In any event, the Court found that there was insufficient credit in the daughter's account to cover the deficiencies in the under-margined accounts.

With respect to the brokerage's alleged failure to post notice of the sell-out in the investor's electronic interface in a timely fashion, the Court found that this claim was confined to tort because there was no contractual obligation on the brokerage to provide notice of a credit sellout within any particular timeframe.

The tort claim, however, did not raise any genuine for trial because, again, the investor failed to provide expert evidence to support his claim, and, in any event, the agreement between the parties provided that the investor agreed to "indemnify and hold TD Waterhouse harmless from any and all claims and causes of action, however caused, arising from your use of or inability to use or maintain a connection with the Services." "Services" was defined as including the "Active Trader Platform", or electronic interface, that the investor used for his trading.

The posting of a notice of a trade was a claim that arose out of the "use" of that service.

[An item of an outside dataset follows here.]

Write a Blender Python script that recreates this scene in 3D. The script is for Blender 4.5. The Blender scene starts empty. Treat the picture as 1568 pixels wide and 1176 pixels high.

Lastly, the Court determined that the brokerage was entitled to conduct the sell-out (irrespective of the investor's "belief" that the Manulife share price was increasing) on the basis that a broker is not required to become a "co-speculator" with its account holder. In any event, there was no evidence that the brokerage could (or should) have forecasted the future fluctuations of market securities let alone in a period of extreme volatility. The Court also rejected the investor's argument that the brokerage was not entitled to conduct the sell-out because the accounts were not in a "negative equity" position which was ultimately inconsistent with the clear language of the account agreement requiring the investor to "maintain such margin as [the brokerage] may in [its] absolute discretion require from time to time".